▶ _Exercise directions_
Without including any pictures, write out the listing below exactly.

▶ _Supplied data_
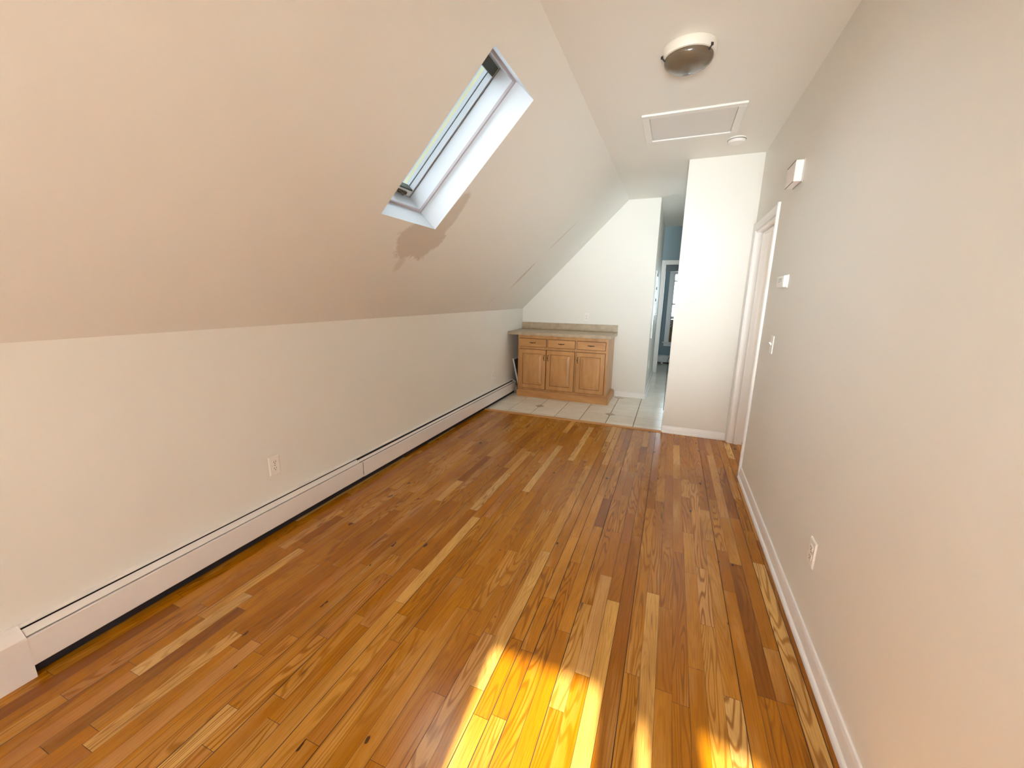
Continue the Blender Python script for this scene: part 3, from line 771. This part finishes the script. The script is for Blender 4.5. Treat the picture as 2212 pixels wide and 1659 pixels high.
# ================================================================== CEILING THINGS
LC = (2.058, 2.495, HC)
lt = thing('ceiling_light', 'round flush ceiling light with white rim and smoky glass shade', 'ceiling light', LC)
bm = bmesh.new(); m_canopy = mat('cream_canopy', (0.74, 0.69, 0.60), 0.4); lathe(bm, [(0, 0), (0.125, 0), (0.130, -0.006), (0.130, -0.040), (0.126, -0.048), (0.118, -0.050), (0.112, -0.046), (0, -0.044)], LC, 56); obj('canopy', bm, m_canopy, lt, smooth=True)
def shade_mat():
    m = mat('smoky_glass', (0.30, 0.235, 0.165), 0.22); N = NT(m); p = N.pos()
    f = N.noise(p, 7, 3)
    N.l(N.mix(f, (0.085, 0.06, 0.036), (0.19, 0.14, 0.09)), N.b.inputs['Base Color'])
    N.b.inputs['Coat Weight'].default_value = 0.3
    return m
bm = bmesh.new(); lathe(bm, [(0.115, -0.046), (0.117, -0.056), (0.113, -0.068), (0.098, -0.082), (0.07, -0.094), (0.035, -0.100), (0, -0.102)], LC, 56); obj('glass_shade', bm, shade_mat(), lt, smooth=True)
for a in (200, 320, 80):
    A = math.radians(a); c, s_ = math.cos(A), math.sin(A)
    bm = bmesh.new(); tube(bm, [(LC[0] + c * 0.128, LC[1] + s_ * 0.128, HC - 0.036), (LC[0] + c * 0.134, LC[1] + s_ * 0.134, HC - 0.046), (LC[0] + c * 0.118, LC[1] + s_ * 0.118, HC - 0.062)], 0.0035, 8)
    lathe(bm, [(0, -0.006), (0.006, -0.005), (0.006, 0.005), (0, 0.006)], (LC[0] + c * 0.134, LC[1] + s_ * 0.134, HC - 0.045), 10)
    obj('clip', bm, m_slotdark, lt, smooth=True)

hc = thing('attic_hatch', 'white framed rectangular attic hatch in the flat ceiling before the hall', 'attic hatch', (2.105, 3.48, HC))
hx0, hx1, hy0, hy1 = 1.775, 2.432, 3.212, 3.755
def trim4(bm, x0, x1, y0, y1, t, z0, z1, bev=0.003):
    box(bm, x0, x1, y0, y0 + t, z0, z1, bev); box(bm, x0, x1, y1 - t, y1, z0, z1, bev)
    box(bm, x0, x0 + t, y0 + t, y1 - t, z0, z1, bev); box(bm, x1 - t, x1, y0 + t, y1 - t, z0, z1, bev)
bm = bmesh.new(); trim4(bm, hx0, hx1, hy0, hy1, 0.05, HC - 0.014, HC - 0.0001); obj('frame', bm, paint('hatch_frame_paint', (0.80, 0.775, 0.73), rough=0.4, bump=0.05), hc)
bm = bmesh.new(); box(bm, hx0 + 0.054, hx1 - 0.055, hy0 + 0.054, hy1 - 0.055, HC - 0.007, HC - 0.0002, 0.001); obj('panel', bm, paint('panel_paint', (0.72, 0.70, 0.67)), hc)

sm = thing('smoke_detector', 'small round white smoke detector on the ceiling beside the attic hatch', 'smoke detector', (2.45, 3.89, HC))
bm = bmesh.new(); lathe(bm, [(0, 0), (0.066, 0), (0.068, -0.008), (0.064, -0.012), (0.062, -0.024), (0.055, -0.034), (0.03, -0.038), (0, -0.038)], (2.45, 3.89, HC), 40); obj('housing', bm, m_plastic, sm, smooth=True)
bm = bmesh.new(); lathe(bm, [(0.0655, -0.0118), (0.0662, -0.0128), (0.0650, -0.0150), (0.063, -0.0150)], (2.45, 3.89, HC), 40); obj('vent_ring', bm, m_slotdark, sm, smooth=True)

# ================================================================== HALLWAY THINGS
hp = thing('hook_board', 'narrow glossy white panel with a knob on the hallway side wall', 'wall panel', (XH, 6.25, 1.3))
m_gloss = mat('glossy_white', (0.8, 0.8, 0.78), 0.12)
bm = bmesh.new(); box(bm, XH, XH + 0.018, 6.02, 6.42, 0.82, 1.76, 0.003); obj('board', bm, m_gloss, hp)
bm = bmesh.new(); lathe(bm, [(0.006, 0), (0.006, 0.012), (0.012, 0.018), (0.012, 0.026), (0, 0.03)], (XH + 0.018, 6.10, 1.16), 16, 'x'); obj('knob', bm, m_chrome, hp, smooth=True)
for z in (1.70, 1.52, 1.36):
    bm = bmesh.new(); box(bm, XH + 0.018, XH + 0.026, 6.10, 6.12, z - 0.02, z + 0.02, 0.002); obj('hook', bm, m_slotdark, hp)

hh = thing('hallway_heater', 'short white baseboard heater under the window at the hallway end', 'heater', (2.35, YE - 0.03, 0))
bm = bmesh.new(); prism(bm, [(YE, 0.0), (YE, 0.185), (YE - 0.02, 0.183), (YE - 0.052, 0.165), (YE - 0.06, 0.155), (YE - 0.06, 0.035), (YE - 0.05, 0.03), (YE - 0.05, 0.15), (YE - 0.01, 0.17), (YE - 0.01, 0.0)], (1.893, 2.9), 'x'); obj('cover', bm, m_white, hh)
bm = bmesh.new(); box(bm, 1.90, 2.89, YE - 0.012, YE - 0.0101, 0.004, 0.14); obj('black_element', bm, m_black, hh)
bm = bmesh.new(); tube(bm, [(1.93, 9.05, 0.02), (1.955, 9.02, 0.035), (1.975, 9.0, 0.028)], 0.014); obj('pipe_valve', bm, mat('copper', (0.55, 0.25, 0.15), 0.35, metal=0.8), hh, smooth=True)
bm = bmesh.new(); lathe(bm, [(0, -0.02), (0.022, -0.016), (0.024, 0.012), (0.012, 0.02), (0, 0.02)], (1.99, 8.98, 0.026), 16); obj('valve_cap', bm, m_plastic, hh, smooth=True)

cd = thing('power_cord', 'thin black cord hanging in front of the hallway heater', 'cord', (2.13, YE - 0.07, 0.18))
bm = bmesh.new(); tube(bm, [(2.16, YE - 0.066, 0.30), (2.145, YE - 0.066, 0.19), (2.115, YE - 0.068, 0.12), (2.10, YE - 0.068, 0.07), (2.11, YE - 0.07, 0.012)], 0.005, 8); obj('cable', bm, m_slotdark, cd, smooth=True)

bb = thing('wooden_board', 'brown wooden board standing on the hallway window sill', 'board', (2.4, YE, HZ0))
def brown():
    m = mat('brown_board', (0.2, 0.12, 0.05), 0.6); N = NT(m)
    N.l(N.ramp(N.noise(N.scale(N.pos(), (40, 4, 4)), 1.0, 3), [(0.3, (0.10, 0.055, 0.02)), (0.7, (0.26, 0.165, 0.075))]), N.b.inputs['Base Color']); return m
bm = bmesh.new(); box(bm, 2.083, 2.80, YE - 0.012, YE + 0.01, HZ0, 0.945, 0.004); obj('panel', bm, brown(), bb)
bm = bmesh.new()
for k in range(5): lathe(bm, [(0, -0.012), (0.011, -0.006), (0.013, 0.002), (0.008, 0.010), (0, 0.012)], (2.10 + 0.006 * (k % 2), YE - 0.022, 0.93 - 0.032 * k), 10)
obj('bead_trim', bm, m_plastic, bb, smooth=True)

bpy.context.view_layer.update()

▶ _Written reply_
Continue the Blender Python script for this scene: part 3, from line 771. This part finishes the script. The script is for Blender 4.5. Treat the picture as 2212 pixels wide and 1659 pixels high.
# ================================================================== CEILING THINGS
LC = (2.058, 2.495, HC)
lt = thing('ceiling_light', 'round flush ceiling light with white rim and smoky glass shade', 'ceiling light', LC)
bm = bmesh.new(); m_canopy = mat('cream_canopy', (0.74, 0.69, 0.60), 0.4); lathe(bm, [(0, 0), (0.125, 0), (0.130, -0.006), (0.130, -0.040), (0.126, -0.048), (0.118, -0.050), (0.112, -0.046), (0, -0.044)], LC, 56); obj('canopy', bm, m_canopy, lt, smooth=True)
def shade_mat():
    m = mat('smoky_glass', (0.30, 0.235, 0.165), 0.22); N = NT(m); p = N.pos()
    f = N.noise(p, 7, 3)
    N.l(N.mix(f, (0.085, 0.06, 0.036), (0.19, 0.14, 0.09)), N.b.inputs['Base Color'])
    N.b.inputs['Coat Weight'].default_value = 0.3
    return m
bm = bmesh.new(); lathe(bm, [(0.115, -0.046), (0.117, -0.056), (0.113, -0.068), (0.098, -0.082), (0.07, -0.094), (0.035, -0.100), (0, -0.102)], LC, 56); obj('glass_shade', bm, shade_mat(), lt, smooth=True)
for a in (200, 320, 80):
    A = math.radians(a); c, s_ = math.cos(A), math.sin(A)
    bm = bmesh.new(); tube(bm, [(LC[0] + c * 0.128, LC[1] + s_ * 0.128, HC - 0.036), (LC[0] + c * 0.134, LC[1] + s_ * 0.134, HC - 0.046), (LC[0] + c * 0.118, LC[1] + s_ * 0.118, HC - 0.062)], 0.0035, 8)
    lathe(bm, [(0, -0.006), (0.006, -0.005), (0.006, 0.005), (0, 0.006)], (LC[0] + c * 0.134, LC[1] + s_ * 0.134, HC - 0.045), 10)
    obj('clip', bm, m_slotdark, lt, smooth=True)

hc = thing('attic_hatch', 'white framed rectangular attic hatch in the flat ceiling before the hall', 'attic hatch', (2.105, 3.48, HC))
hx0, hx1, hy0, hy1 = 1.775, 2.432, 3.212, 3.755
def trim4(bm, x0, x1, y0, y1, t, z0, z1, bev=0.003):
    box(bm, x0, x1, y0, y0 + t, z0, z1, bev); box(bm, x0, x1, y1 - t, y1, z0, z1, bev)
    box(bm, x0, x0 + t, y0 + t, y1 - t, z0, z1, bev); box(bm, x1 - t, x1, y0 + t, y1 - t, z0, z1, bev)
bm = bmesh.new(); trim4(bm, hx0, hx1, hy0, hy1, 0.05, HC - 0.014, HC - 0.0001); obj('frame', bm, paint('hatch_frame_paint', (0.80, 0.775, 0.73), rough=0.4, bump=0.05), hc)
bm = bmesh.new(); box(bm, hx0 + 0.054, hx1 - 0.055, hy0 + 0.054, hy1 - 0.055, HC - 0.007, HC - 0.0002, 0.001); obj('panel', bm, paint('panel_paint', (0.72, 0.70, 0.67)), hc)

sm = thing('smoke_detector', 'small round white smoke detector on the ceiling beside the attic hatch', 'smoke detector', (2.45, 3.89, HC))
bm = bmesh.new(); lathe(bm, [(0, 0), (0.066, 0), (0.068, -0.008), (0.064, -0.012), (0.062, -0.024), (0.055, -0.034), (0.03, -0.038), (0, -0.038)], (2.45, 3.89, HC), 40); obj('housing', bm, m_plastic, sm, smooth=True)
bm = bmesh.new(); lathe(bm, [(0.0655, -0.0118), (0.0662, -0.0128), (0.0650, -0.0150), (0.063, -0.0150)], (2.45, 3.89, HC), 40); obj('vent_ring', bm, m_slotdark, sm, smooth=True)

# ================================================================== HALLWAY THINGS
hp = thing('hook_board', 'narrow glossy white panel with a knob on the hallway side wall', 'wall panel', (XH, 6.25, 1.3))
m_gloss = mat('glossy_white', (0.8, 0.8, 0.78), 0.12)
bm = bmesh.new(); box(bm, XH, XH + 0.018, 6.02, 6.42, 0.82, 1.76, 0.003); obj('board', bm, m_gloss, hp)
bm = bmesh.new(); lathe(bm, [(0.006, 0), (0.006, 0.012), (0.012, 0.018), (0.012, 0.026), (0, 0.03)], (XH + 0.018, 6.10, 1.16), 16, 'x'); obj('knob', bm, m_chrome, hp, smooth=True)
for z in (1.70, 1.52, 1.36):
    bm = bmesh.new(); box(bm, XH + 0.018, XH + 0.026, 6.10, 6.12, z - 0.02, z + 0.02, 0.002); obj('hook', bm, m_slotdark, hp)

hh = thing('hallway_heater', 'short white baseboard heater under the window at the hallway end', 'heater', (2.35, YE - 0.03, 0))
bm = bmesh.new(); prism(bm, [(YE, 0.0), (YE, 0.185), (YE - 0.02, 0.183), (YE - 0.052, 0.165), (YE - 0.06, 0.155), (YE - 0.06, 0.035), (YE - 0.05, 0.03), (YE - 0.05, 0.15), (YE - 0.01, 0.17), (YE - 0.01, 0.0)], (1.893, 2.9), 'x'); obj('cover', bm, m_white, hh)
bm = bmesh.new(); box(bm, 1.90, 2.89, YE - 0.012, YE - 0.0101, 0.004, 0.14); obj('black_element', bm, m_black, hh)
bm = bmesh.new(); tube(bm, [(1.93, 9.05, 0.02), (1.955, 9.02, 0.035), (1.975, 9.0, 0.028)], 0.014); obj('pipe_valve', bm, mat('copper', (0.55, 0.25, 0.15), 0.35, metal=0.8), hh, smooth=True)
bm = bmesh.new(); lathe(bm, [(0, -0.02), (0.022, -0.016), (0.024, 0.012), (0.012, 0.02), (0, 0.02)], (1.99, 8.98, 0.026), 16); obj('valve_cap', bm, m_plastic, hh, smooth=True)

cd = thing('power_cord', 'thin black cord hanging in front of the hallway heater', 'cord', (2.13, YE - 0.07, 0.18))
bm = bmesh.new(); tube(bm, [(2.16, YE - 0.066, 0.30), (2.145, YE - 0.066, 0.19), (2.115, YE - 0.068, 0.12), (2.10, YE - 0.068, 0.07), (2.11, YE - 0.07, 0.012)], 0.005, 8); obj('cable', bm, m_slotdark, cd, smooth=True)

bb = thing('wooden_board', 'brown wooden board standing on the hallway window sill', 'board', (2.4, YE, HZ0))
def brown():
    m = mat('brown_board', (0.2, 0.12, 0.05), 0.6); N = NT(m)
    N.l(N.ramp(N.noise(N.scale(N.pos(), (40, 4, 4)), 1.0, 3), [(0.3, (0.10, 0.055, 0.02)), (0.7, (0.26, 0.165, 0.075))]), N.b.inputs['Base Color']); return m
bm = bmesh.new(); box(bm, 2.083, 2.80, YE - 0.012, YE + 0.01, HZ0, 0.945, 0.004); obj('panel', bm, brown(), bb)
bm = bmesh.new()
for k in range(5): lathe(bm, [(0, -0.012), (0.011, -0.006), (0.013, 0.002), (0.008, 0.010), (0, 0.012)], (2.10 + 0.006 * (k % 2), YE - 0.022, 0.93 - 0.032 * k), 10)
obj('bead_trim', bm, m_plastic, bb, smooth=True)

bpy.context.view_layer.update()